Sunday, November 2, 2008

Random Bits in My Head

WORD SALAD

So The Killers have a some new music out and it's being played to death by the radio stations. I don't particularly care for the band (though I am sure I would have loved them in 1983!), but the song "Human" is catchy so I've noticed it and I think they are having a larf at us. Part of the chorus goes:

Are we human?
Or are we dancer?
My sign is vital
My hands are cold

Right... "my sign is vital." And some of the lyrics...

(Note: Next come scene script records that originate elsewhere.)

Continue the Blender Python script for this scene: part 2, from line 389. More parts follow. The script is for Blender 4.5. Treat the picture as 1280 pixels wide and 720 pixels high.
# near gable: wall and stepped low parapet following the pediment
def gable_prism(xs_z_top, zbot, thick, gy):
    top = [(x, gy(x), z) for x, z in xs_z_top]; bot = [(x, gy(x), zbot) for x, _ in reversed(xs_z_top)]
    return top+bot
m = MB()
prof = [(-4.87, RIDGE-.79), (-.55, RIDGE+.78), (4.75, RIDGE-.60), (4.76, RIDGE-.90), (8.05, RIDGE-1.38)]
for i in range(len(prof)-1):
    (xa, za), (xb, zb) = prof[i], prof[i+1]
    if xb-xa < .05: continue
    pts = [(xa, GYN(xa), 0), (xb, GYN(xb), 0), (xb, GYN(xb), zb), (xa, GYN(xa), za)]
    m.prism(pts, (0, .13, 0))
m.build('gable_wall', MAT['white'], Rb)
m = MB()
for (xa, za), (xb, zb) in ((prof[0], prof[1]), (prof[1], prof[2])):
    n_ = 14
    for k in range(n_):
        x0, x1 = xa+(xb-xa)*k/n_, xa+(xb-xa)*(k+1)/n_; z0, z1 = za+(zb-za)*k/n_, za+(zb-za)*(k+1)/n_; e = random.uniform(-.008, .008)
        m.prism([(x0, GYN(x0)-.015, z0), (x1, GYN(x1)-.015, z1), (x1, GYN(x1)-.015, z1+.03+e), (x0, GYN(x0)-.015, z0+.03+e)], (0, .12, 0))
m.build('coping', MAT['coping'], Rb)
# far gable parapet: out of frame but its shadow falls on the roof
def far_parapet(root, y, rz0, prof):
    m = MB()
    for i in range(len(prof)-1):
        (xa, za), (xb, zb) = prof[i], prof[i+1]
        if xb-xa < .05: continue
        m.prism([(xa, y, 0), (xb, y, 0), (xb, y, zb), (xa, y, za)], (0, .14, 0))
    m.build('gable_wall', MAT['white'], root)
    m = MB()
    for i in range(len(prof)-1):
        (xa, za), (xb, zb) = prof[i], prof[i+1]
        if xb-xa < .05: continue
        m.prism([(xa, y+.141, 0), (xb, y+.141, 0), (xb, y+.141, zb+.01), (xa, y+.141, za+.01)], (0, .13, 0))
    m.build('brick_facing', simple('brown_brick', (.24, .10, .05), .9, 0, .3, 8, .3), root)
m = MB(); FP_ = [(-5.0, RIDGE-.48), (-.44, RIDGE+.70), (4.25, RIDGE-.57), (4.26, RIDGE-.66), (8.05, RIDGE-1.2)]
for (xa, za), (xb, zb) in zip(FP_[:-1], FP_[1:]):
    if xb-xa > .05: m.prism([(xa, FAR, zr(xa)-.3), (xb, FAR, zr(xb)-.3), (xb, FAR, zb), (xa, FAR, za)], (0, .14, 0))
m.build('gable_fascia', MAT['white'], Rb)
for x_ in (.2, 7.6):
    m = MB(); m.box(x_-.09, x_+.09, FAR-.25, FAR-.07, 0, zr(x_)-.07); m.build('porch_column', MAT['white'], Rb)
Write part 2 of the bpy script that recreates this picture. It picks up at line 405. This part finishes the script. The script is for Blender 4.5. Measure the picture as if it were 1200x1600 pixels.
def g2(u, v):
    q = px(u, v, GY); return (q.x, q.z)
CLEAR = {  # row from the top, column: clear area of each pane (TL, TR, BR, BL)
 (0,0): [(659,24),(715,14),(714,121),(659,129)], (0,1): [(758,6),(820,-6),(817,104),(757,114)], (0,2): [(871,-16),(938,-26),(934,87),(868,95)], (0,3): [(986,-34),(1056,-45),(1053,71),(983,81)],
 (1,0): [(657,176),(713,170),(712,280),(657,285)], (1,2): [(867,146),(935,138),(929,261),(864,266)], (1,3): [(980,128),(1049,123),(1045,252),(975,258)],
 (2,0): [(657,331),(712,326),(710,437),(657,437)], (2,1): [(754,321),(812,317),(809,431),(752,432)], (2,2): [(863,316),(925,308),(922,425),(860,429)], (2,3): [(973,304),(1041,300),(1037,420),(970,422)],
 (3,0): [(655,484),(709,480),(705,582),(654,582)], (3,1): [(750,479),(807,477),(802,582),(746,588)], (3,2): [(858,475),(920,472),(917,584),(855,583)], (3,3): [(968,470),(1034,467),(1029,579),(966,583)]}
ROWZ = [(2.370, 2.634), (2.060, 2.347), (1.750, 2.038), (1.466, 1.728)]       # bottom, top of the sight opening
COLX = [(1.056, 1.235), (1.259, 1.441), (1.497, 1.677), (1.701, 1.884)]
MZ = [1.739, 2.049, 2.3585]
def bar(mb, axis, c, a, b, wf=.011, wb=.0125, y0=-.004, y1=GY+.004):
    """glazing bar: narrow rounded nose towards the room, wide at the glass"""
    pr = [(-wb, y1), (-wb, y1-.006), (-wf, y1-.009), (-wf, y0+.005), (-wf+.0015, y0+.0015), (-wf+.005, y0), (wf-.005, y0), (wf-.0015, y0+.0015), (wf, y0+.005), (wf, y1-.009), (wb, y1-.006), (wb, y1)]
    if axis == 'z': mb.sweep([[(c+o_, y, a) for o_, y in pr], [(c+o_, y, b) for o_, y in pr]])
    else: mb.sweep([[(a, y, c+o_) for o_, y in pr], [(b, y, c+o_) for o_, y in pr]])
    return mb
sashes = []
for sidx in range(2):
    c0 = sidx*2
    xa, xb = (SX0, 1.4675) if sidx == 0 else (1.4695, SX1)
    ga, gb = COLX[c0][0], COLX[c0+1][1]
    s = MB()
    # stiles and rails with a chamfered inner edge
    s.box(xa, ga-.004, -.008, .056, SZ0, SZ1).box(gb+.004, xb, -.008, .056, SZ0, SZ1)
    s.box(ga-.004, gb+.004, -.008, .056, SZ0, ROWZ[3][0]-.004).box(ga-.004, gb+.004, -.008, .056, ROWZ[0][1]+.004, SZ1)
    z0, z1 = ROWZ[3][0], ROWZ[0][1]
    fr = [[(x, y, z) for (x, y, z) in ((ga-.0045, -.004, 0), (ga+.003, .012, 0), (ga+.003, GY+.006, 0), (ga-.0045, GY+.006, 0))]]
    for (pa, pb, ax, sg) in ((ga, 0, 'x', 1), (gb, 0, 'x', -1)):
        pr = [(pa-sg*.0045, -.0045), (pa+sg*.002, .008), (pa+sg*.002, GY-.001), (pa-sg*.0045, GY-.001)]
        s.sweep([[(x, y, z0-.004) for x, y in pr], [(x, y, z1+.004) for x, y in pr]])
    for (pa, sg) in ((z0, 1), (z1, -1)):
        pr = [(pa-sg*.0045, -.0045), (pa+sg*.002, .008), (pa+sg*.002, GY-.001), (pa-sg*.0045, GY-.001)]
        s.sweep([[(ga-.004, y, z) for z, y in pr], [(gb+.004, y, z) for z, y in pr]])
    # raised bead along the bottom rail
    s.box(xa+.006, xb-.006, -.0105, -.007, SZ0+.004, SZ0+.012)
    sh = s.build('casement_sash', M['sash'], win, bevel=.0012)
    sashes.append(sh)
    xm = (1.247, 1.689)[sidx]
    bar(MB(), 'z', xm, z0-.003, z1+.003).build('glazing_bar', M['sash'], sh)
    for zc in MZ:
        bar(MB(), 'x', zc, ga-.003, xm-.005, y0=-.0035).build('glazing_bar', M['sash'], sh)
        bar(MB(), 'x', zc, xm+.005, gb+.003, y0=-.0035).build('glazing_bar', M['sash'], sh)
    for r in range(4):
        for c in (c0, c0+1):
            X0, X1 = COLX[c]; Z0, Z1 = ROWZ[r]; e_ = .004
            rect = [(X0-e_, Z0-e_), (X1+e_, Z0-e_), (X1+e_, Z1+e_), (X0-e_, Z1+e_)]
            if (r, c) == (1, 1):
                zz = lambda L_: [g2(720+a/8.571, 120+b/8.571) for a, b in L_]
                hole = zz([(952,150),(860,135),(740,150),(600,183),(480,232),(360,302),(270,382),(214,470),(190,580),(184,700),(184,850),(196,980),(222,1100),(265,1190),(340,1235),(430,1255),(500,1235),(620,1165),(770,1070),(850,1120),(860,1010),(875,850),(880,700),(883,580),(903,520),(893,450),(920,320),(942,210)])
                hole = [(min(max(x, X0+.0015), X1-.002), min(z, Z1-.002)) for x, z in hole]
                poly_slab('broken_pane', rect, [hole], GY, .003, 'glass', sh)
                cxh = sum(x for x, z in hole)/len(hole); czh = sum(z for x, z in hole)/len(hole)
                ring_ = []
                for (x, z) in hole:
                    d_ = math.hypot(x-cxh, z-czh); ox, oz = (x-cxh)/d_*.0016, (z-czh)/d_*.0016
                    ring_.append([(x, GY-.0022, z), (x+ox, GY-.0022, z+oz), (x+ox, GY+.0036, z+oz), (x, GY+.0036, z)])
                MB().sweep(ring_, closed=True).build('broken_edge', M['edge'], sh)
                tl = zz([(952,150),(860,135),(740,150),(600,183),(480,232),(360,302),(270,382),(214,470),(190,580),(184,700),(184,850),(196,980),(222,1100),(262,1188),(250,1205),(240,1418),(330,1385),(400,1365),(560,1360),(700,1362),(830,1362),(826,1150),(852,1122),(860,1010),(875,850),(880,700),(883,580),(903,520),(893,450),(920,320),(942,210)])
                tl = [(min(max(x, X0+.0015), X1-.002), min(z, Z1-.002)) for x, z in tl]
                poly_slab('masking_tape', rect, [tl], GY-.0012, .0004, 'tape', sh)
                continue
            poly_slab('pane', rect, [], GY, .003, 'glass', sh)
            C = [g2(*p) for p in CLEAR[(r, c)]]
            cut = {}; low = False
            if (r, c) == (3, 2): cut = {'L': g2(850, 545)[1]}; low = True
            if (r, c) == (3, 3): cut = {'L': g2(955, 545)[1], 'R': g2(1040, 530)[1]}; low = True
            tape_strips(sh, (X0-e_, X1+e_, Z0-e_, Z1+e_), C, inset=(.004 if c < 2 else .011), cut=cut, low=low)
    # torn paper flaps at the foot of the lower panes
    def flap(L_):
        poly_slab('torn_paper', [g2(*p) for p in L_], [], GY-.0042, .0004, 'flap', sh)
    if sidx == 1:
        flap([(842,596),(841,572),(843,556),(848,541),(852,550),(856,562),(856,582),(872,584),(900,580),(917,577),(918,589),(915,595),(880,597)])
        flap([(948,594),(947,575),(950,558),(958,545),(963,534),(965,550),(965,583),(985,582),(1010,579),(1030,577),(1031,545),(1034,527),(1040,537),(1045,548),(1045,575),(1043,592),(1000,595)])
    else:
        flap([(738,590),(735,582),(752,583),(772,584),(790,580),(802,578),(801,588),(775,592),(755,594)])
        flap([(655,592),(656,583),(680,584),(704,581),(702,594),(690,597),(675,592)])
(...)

Will your system be alright
When you dream of home tonight?
There is no message we're receiving
Let me know is your heart still beating?

There's more, but you get the idea. I'm imagining someone in the band having a riff and they all sat around and threw in phrases, rhymed off each other, had a drink, stirred the words around, and then poof... they called it a song... and now it is this huge hit. Yeesh.




BUTTONS

I picked up a couple of pairs jeans last week and they are my first ever with a button fly. Yes I've encountered button fly jeans before, if ya know what I mean, but never had any myself. So now I've found myself teetering off-balance as my graceful, well-practiced approach to the toilet is hampered by a fly that takes more concentration than I am used to. Worse yet is the getting them done up. I'm a button first then zip kind of gal generally, but that doesn't work with button-flies. If you button the top button first, then work your way up from the bottom you run out of room to maneuver the last button or two through their holes. None of this is earth-shattering, of course, but I'm amused by the muscle memory I seem to have for getting dressed and how that has been challenged in the last couple of days.



POLITICS
Finally, I've been a little stumped by McCain's recent stump speech. Why is he running around Pennsylvania and everywhere else saying "Obama wants to redistribute the wealth"? It's not really the distortion of the Democratic platform that leaves me puzzled, rather it's that this line might work (or at least be thought to work) on the (ever amorphous) "middle class" voter. How is it that we have bred a sizable (or sizable enough to attract the Republicans) population that is convinced that they have enough wealth that the Democrats might actually take from them and give it to... who? This sense of embattlement, sense of competition, sense of individualism, sense that for someone else to do better you must necessarily do worse chills me. And that McCain would jiggle that particular insecurity in the electorate offends me.